Business Valuation Blog | Understanding Buying / Selling a Company

Consultants: A Necessary Evil or a Facilitating Factor?

Posted by Business Valuation Specialists LLC on Jun 6, 2022 7:30:00 AM


Business Valuation Appraisals Appraisers Business Consultants

Consultants are oftentimes viewed as a necessary evil to accomplishing the larger goal of ensuring one has all the information needed to make the wisest decisions in a business or personal transaction. Without them, you may be led down the wrong path by a biased source or someone without the knowledge and experience to provide you with the leverage needed to make informed choices.

Typically, consultants are engaged in transactions where both independence and expertise are critical to a successful outcome, whether that be in a financial endeavor, business combination, professional dispute, arbitration, or litigation proceeding. Accountants, appraisers, insurance advisors, statisticians, and legal experts, to name a few, are engaged by one or both parties in a situation where there is a significant need to comply with regulations, and settle cases where disagreement on key issues is apparent.

The answer to the question in this article's title lies predominantly with the individuals you choose to work with.
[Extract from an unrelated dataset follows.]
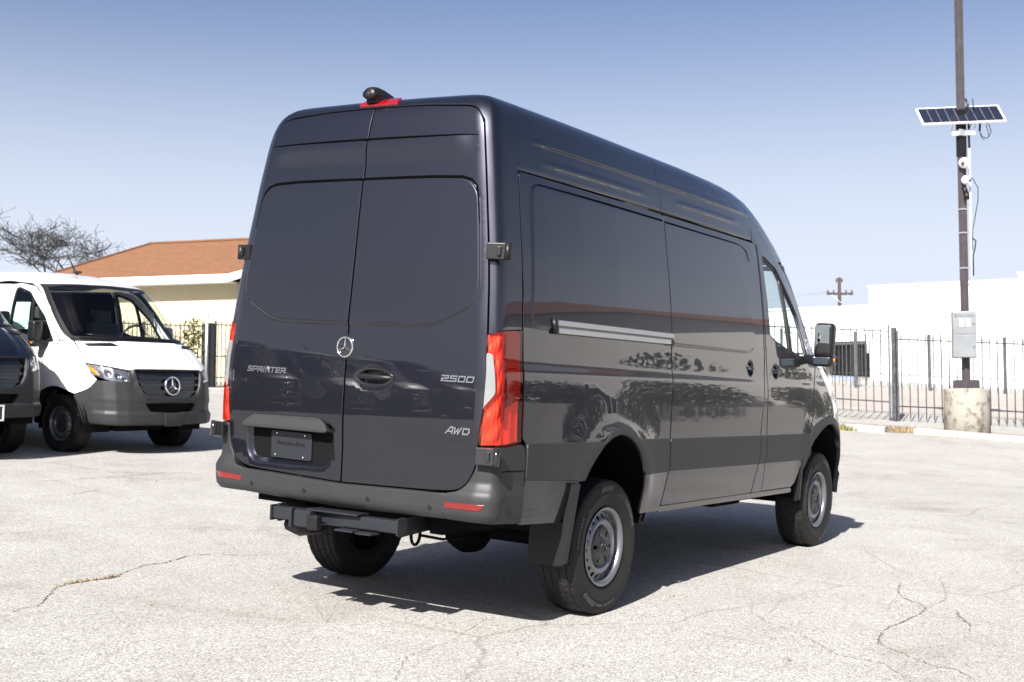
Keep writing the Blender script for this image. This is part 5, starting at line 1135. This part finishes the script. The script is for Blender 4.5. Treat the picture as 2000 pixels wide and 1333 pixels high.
# solar panel (its own thing, bracketed to the pole)
spn = empty('solar_panel', (px, py, pz), 'tilted solar panel with white frame, high on the brown pole', 'solar panel')
pc = np.array([0, 0, 6.28]) + vx * -.02 + vy * .22
TL = np.array([19.54, 1.86, 7.28]); wu = vx * .992 + np.array([0, 0, .045]); wd_ = np.array([0, 0, -.55]) * .0 + (vy * .36 + np.array([0, 0, -.36])); wd_ = wd_ / np.linalg.norm(wd_); wn = np.cross(wd_, wu); wn /= np.linalg.norm(wn)
if wn[2] < 0: wn = -wn
PW, PH_ = 1.66, .58; org = np.array([0, 0, 6.31]) + vx * -.02 + vy * .05
def sp(u, v, n): return tuple(org + wu * u + wd_ * v + wn * n)
def slab(mb, u0, u1, v0, v1, n0, n1):
    mb.add([sp(u0, v0, n0), sp(u1, v0, n0), sp(u1, v1, n0), sp(u0, v1, n0), sp(u0, v0, n1), sp(u1, v0, n1), sp(u1, v1, n1), sp(u0, v1, n1)], [(0, 1, 2, 3), (4, 7, 6, 5), (0, 4, 5, 1), (1, 5, 6, 2), (2, 6, 7, 3), (3, 7, 4, 0)])
mb = MB()
for e in ((-PW / 2, PW / 2, -PH_ / 2, -PH_ / 2 + .018), (-PW / 2, PW / 2, PH_ / 2 - .018, PH_ / 2), (-PW / 2, -PW / 2 + .025, -PH_ / 2 + .018, PH_ / 2 - .018), (PW / 2 - .025, PW / 2, -PH_ / 2 + .018, PH_ / 2 - .018)): slab(mb, *e, -.03, .012)
mb.obj('frame', MT['plasticwhite'], spn)
mb = MB(); slab(mb, -PW / 2 + .045, PW / 2 - .045, -PH_ / 2 + .035, PH_ / 2 - .035, -.02, .0); mb.obj('backing_sheet', MT['galv'], spn)
cw = (PW - .06) / 9; chh = (PH_ - .044) / 4
for i in range(9):
    for j in range(4):
        mb = MB(); u0 = -PW / 2 + .03 + i * cw; v0 = -PH_ / 2 + .022 + j * chh; slab(mb, u0 + .004, u0 + cw - .004, v0 + .0028, v0 + chh - .0028, .0005, .004); mb.obj('cell', MT['cell'], spn)
mb = MB()
for u, v in ((-.05, -.2), (.22, -.22), (-.22, .06), (-.34, .2)): mb.lathe([(0, .006), (.012, .005), (.014, .004)], 8, 'Z', (0, 0, 0)); 
mb = MB()
for u in (-.22, .24): mb.bar(sp(u, PH_ / 2 - .06, -.02), tuple(vx * (u * .98) + vy * .10 + np.array([0, 0, 5.97])), .02)
mb.bar(pp(-.23, .09, 5.93), pp(.25, .09, 5.95), .03, .11, (0, 0, 1)); mb.box(pp(0, .09, 5.94), (.2, .06, .13), Euler((0, 0, -.57)), .01); mb.obj('bracket', MT['galv'], spn)
mb = MB(); mb.tube([sp(.33, PH_ / 2 - .05, -.03), pp(.33, .1, 5.98)], .02, 6); mb.tube([pp(.33, .1, 5.98), pp(.36, .1, 5.86), pp(.48, .1, 5.83), pp(.56, .1, 5.95), pp(.52, .1, 6.1), sp(.42, PH_ / 2 - .06, -.03)], .008, 6); mb.obj('cable', MT['dark'], spn); mb = MB(); mb.tube([pp(.33, .1, 5.98), pp(.40, .1, 5.80), pp(.52, .1, 5.86), pp(.46, .1, 6.1)], .007, 6); mb.obj('cable', MT['dark'], spn)
# two white dome cameras
for zc, lb, u, dv in ((5.32, 'upper of the two white dome cameras on the brown pole', -.01, -1), (4.98, 'lower of the two white dome cameras on the brown pole', .02, 1)):
    cm_ = empty('security_camera', (px, py, pz), lb, 'camera', 'white dome cameras on the pole')
    mb = MB(); c_ = np.array(pp(u, .16, zc)); r_ = .105 if dv < 0 else .09
    mb.lathe([(r_ * sin(t), r_ * cos(t)) for t in np.linspace(0.01, pi - .01, 14)], 24, 'Z', tuple(c_)); mb.tube([pp(u, .05, zc), pp(u, .15, zc)], .05, 12); mb.obj('housing', MT['plasticwhite'], cm_)
    q = c_ + (vx * dv * .55 + vy * .8 + np.array([0, 0, -.25])) * r_ * .92; mb = MB(); mb.tube([tuple(c_), tuple(q + (q - c_) * .12)], r_ * .36, 12); mb.obj('lens', MT['gloss'], cm_)
    if dv > 0:
        mb = MB(); mb.tube([pp(.0, .08, 4.86), pp(.03, .12, 4.72)], .05, 8); mb.tube([pp(.03, .12, 4.74), pp(.05, .13, 4.60)], .055, 8); mb.obj('spotlight', MT['black'], cm_)
# control cabinet
cab = empty('control_cabinet', (px, py, pz), 'grey steel control cabinet with vents strapped to the brown pole', 'cabinet')
RC = Euler((0, 0, atan2(RH[1], RH[0]) - .22)); RCm = RC.to_matrix()
def cb(u, v, z): p = RCm @ Vector((u, v, 0)); return (p.x + vy[0] * .20 + vx[0] * -.10, p.y + vy[1] * .20 + vx[1] * -.10, z)
mb = MB(); mb.box(cb(0, 0, 1.92), (.44, .24, .90), RC, .008); mb.obj('case', MT['steelbox'], cab)
for zc, hh in ((2.145, .435), (1.695, .435)):
    mb = MB(); mb.box(cb(0, -.124, zc), (.415, .010, hh), RC, .003); mb.obj('door', MT['steelbox'], cab)
    mb = MB(); mb.lathe([(0, .02), (.010, .02), (.010, -.01)], 10, 'Y', (0, 0, 0)); mb.v = [cb(p[0] + .165, -.13 - p[1], zc + p[2] - .02) for p in mb.v]; mb.obj('lock', MT['black'], cab)
for i in range(2):
    for j in range(4):
        mb = MB(); mb.box(cb(-.055 + i * .125, -.135, 2.215 - j * .042), (.085, .014, .020), Euler((-.35, 0, RC.z)), .003); mb.obj('vent', MT['plasticwhite'], cab)
v, f = text_mesh('PRO VIGIL', .062, .001, 0, 1.08, 2); v[:, 0] -= v[:, 0].min(); v[:, 0] *= .30 / v[:, 0].max()
mb = MB(); mb.add([cb(-.108 + p[0], -.131 - p[2], 2.262 + p[1]) for p in v], f); mb.obj('lettering', MT['ink'], cab)
mb = MB(); n_ = 24
mb.add([cb(-.158 + .030 * r * cos(2 * pi * k / n_), -.1305, 2.285 + .042 * r * sin(2 * pi * k / n_)) for k in range(n_) for r in (.72, 1.)], [(2 * k, 2 * k + 1, (2 * k + 3) % (2 * n_), (2 * k + 2) % (2 * n_)) for k in range(n_)])
mb.add([cb(-.158 + .014 * cos(2 * pi * k / n_), -.1305, 2.285 + .018 * sin(2 * pi * k / n_)) for k in range(n_)], [tuple(range(n_))]); mb.obj('logo', MT['ink'], cab)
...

Ask yourself the following when considering engaging with consultants:

  • Does the consultant fully understand the larger picture in play, and can they keep this perspective while focusing on their specific role?
  • Can they remain fully independent in the case at hand, regardless of who hires them?
  • Does their experience and expertise fit with the specifics of the transaction or dispute?
  • Are they accredited and/or certified as a professional in their practice?

The most effective consultants understand their role in each unique situation and can work seamlessly with the parties involved, without trying to influence areas in which they are not requested to participate.

Credentials on paper can speak to much of this, however, a more personal vetting process should complement the review process, to ensure you are bringing the right consultants to the table. Don’t necessarily prioritize cost over quality, as it may come back to haunt you down the road.

In the end, a strong team assembled to accomplish the specific goals of any transaction or business dispute settlement will likely avoid a lot of unplanned costs and damages in the long run, and lead to an equitable outcome.

Tags: valuation consultant, valuation of a business, business appraisers, consulting, consultants

How to find a business valuation consultant who understands your industry

Posted by Business Valuation Specialists LLC on Jan 20, 2016 10:00:00 AM


While there are rules and regulations regarding business appraisals, there is a degree of subjectivity involved in taking a company valuation. Each appraiser reviews the data and puts it together to portray the overall value of a business. To ensure that your business appraisal really reflects the worth of your company, you need to find an appraiser who understands the trends in your industry. Here's how to make sure that you pick the right business valuation consultant for an appraisal.

Review the professional expertise of the individual 

There is a fine line in business appraisals: You want to hire a business valuation specialist who has relevant industry experience, but not at the expense of experience in appraisals. Review the professional experience of any appraiser and ask to see a list or appraisals they have done by industry. When considering a business valuation firm, check what specialties other appraisers in the firm have. Even if you are working with one appraiser from a given firm, he or she may run questions by colleagues. It is in your best interest to make sure that all parties at a consulting firm have the appropriate experience. 

Ask about methodology 

In a worst case scenario, an appraiser could mis-apply a rule of thumb from one industry (such as a law firm) to another (an engineering firm). This could result in a valuation that is over- or under-inflated. When you ask an appraiser about their methodology, listen to what they say and how they say it. An appraiser should be able to explain what methodology they will use and tell you what a particular term means in plain English. If an appraiser cannot articulate how they will appraise your company, do not hire them. 

Check for credentials 

Before you hire an appraiser, it is worth checking to make sure that they have credentials that show expertise. Any appraiser you hire for a business appraisal should have a professional credential from an industry organization such as the National Association of Certified Valuators and Analysts or the American Society of Appraisers. These credentials demonstrate that an appraiser has the proper knowledge to take the valuation of a company, and takes continuing education courses to maintain professional relevancy. If you hire an appraiser who does not have these credentials, then you risk getting a business appraisal that uses incorrect methodology and does not accurately show company value. 

Whether you are seeking an appraisal in the hopes of buying a company or selling a business, establishing a credible fair value is in everyone's best interests. Since a business appraisal can affect the value of your company on the market, and thus the amount you will make in a sale or merger, it is important to spend time selecting the right fit person to perform the appraisal. Time spent interviewing potential candidates, and selecting the right person, results in confidence in their professional credentials and in the ensuing appraisal. This is not a decision to rush through. Since the appraiser should be involved early on, so as to have enough time for decision making, start looking for a qualified business appraiser before offers are on the table.